● A block of data:
## start

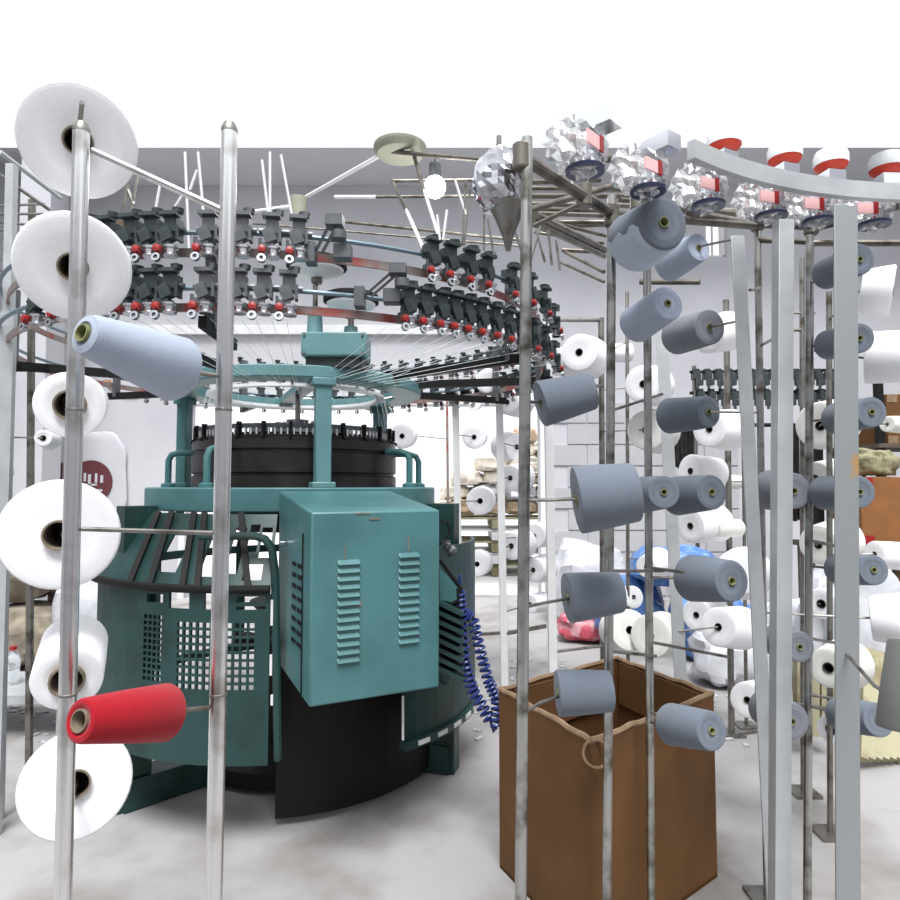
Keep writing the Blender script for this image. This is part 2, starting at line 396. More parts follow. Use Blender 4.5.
ll = thing('creel_ladder', Vector((P(12, 300, 2.4).x, 2.4, 0)), 'leaning grey ladder-like creel with many rods at the left photo edge', 'creel')
fx = P(5, 650, 2.4); fx.z = 0
MB().bar((P(2, 700, 2.4).x, 2.4, 0), P(12, 165, 2.4), .03, .03).build('upright', 'galv', ll)
MB().bar((P(-2, 700, 2.3).x, 2.3, 0), P(9, 312, 2.3), .05, .02).build('upright', 'galv', ll)
MB().bar((P(32, 700, 2.6).x, 2.6, 0), P(32, 200, 2.6), .02, .02).build('upright', 'dull_steel', ll)
for i, (y0, y1) in enumerate(((206, 204), (214, 214), (222, 226), (230, 232), (238, 240), (248, 250), (258, 262), (270, 273))):
    MB().tube(P(-4, y0, 2.4), P(44 if i < 4 else 18, y1, 2.6), .0055, n=6).build('rod', 'dull_steel', ll)
MB().tube(P(0, 175, 2.4), P(50, 210, 2.5), .007).build('rod', 'dull_steel', ll); MB().tube(P(0, 152, 2.4), P(60, 198, 2.7), .009).build('rod', 'galv', ll)
MB().bar(P(45, 368, 2.55), P(17, 368, 2.4), .028, .03, (0, 0, 1)).build('stop_bar', 'black', ll)
_a = P(12, 165, 2.4); POST['LL'] = (ll, Vector((P(2, 700, 2.4).x, 2.4, 0)), _a)
make_post('J0', 'creel_post', 'slim reddish far post left of the white doorway posts', (447, 396), (449, 625), 5.0, .02, 'rail_brown')
# ------------------------------------------------------------------ yarn cones
CONES = []
def down_angle(x, y): return math.atan2(-y.z, -x.z)
def cone(label, color, A, rA, B, rB, d, L=.165, tube='tube_dark', tr=.26, sign=1, rnd=.07, group=None, name='yarn_cone', pole=None, peg='B', tout=.008, film=False):
    """a package of yarn on a paper tube: A is the end that is turned to the viewer, B the other end (pixels), d the distance of A"""
    a = P(A[0], A[1], d); r = ray(B[0], B[1]); r = r/r.length
    oc = CAM-a; bq = oc.dot(r); disc = bq*bq-(oc.dot(oc)-L*L)
    s_ = -bq+sign*math.sqrt(disc) if disc > 0 else -bq
    b = CAM+r*s_
    L = (a-b).length; ra = rA*d/F; rb = rB*b.y/F
    x, y, z = frame(a-b)
    t = thing(name, b, label, 'yarn cone', group)
    t.rotation_mode = 'QUATERNION'
    t.rotation_quaternion = Matrix((x, y, z)).transposed().to_quaternion()
    rt = tr*ra; e = rnd*ra*1.2; n = 40 if ra*F/d > 22 else 26
    body = MB().lathe_open([(rt, .002), (rb-e*1.3, 0), (rb-e*.35, e*.25), (rb, e), (rb+(ra-rb)*.5+.0006, L*.5), (ra, L-e), (ra-e*.3, L-e*.3), (ra-e*1.2, L), (ra*.62, L-.0015), (rt, L-.003)], n=n)
    body.build('yarn_package', color, t, local=True)
    th = max(.0018, rt*.12)
    tb = MB().lathe_open([(rt, -.002), (rt, L+tout), (rt-th, L+tout), (rt-th*1.3, -.002)], n=20)
    tb.lathe([(rt-th*1.2, L*.35), (rt-th*1.2, L*.35+.002)], n=20)
    tb.build('paper_tube', tube, t, local=True)
    if film:
        vs = []; fs = []; W = 19
        for so, dr in ((0, .0012), (1, .0030)):
            for j in range(9):
                h = L*(.06+.86*j/8); rr = rb+(ra-rb)*h/L+dr+.0012*math.sin(j*2.1)
                for i in range(W):
                    an = down_angle(x, y)-1.45+2.9*i/(W-1)+.12*math.sin(j*1.7)
                    vs.append((rr*math.cos(an), rr*math.sin(an), h))
        off = 9*W
        for j in range(8):
            for i in range(W-1):
                q = (j*W+i, j*W+i+1, (j+1)*W+i+1, (j+1)*W+i); fs.append(q); fs.append(tuple(off+v for v in q[::-1]))
        for i in range(W-1): fs.append((i, off+i, off+i+1, i+1)); fs.append((8*W+i, 8*W+i+1, off+8*W+i+1, off+8*W+i))
        for j in range(8): fs.append((j*W, (j+1)*W, off+(j+1)*W, off+j*W)); fs.append((j*W+W-1, off+j*W+W-1, off+(j+1)*W+W-1, (j+1)*W+W-1))
        MB().add(vs, fs).build('loose_film', 'blue_film', t, local=True)['label'] = 'pale blue film round the lower half'
    CONES.append((t, a, b, ra, rb, pole, peg))
    if pole:
        key = pole
        tgt = b if peg == 'B' else a
        if peg == 'B': q = b-z*(-.03)
        else: q = a-z*.03
        pz = tgt.z+random.uniform(-.004, .004) if peg == 'B' else tgt.z
        pp = on_post(key, max(pz, .05))
        MB().path([pp, (pp*.5+tgt*.5), q], .0035, 8).build('holder_rod', 'dull_steel', POST[key][0])
    return t
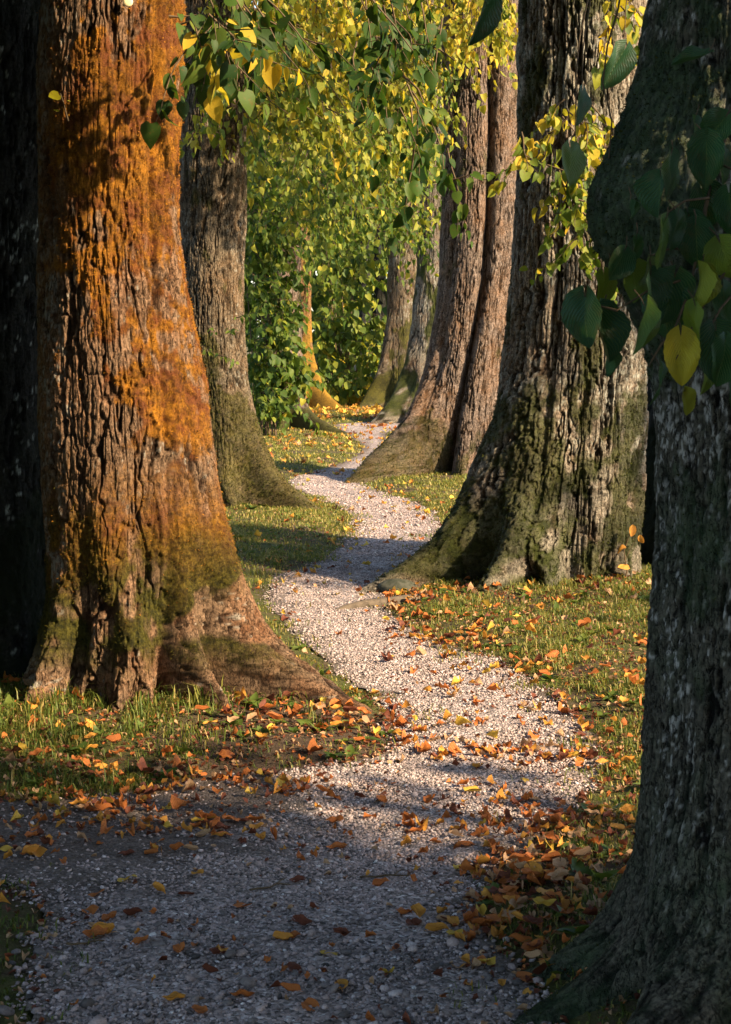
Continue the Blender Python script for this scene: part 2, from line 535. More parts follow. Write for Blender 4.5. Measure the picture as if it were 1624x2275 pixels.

## end

Report how many lines of the records above contain the word "Blender", giving only the number.

● FULL ANSWER: 2